Shooting Times & Country Magazine
Scottish estates spend more than £250k on tweed suits
Scottish shooting estates spent more than a quarter of a million pounds on estate tweed this year, according to a new study.
The information came to light during research for a new Pace Productions film created by the Angus Glens and Grampian Moorland Groups called Tweed — Hill to Hill — A Rural Tradition. It found that the annual spend on estate tweed across Scotland’s seven regional moorland groups came to an estimated £268,924.
The tradition of shooting estates having their own special tweed, with gamekeepers measured up for a new set each year, began in the early 1800s when Queen Victoria and Prince Albert had bespoke tweed designed for their staff at the Balmoral estate.

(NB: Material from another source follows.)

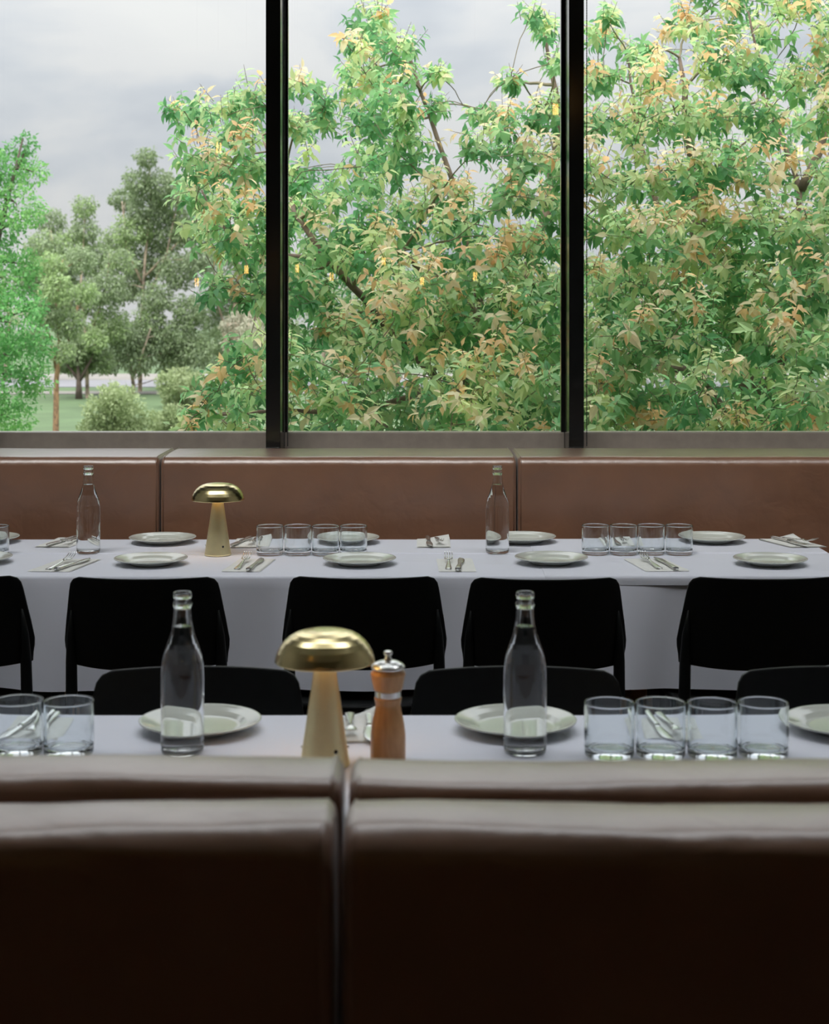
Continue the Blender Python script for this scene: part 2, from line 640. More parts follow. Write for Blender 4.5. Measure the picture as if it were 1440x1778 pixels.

Campbell’s of Beauly, one of Scotland’s top tweed tailors — which received the Royal Warrant earlier this year — said that estate tweed is very important to business.
John Sugden, owner of Campbell’s, explained: “All our bespoke suits are made on site, which is a real skill. We work with over 100 estates, making up 60 to 70 per cent of our work in the tailoring department. Our retail business also benefits from the estate market through fieldsport guests purchasing tweed products in our shop, another very important revenue stream.
“We are closely linked to estates and without their business it would be a very different outlook for us.”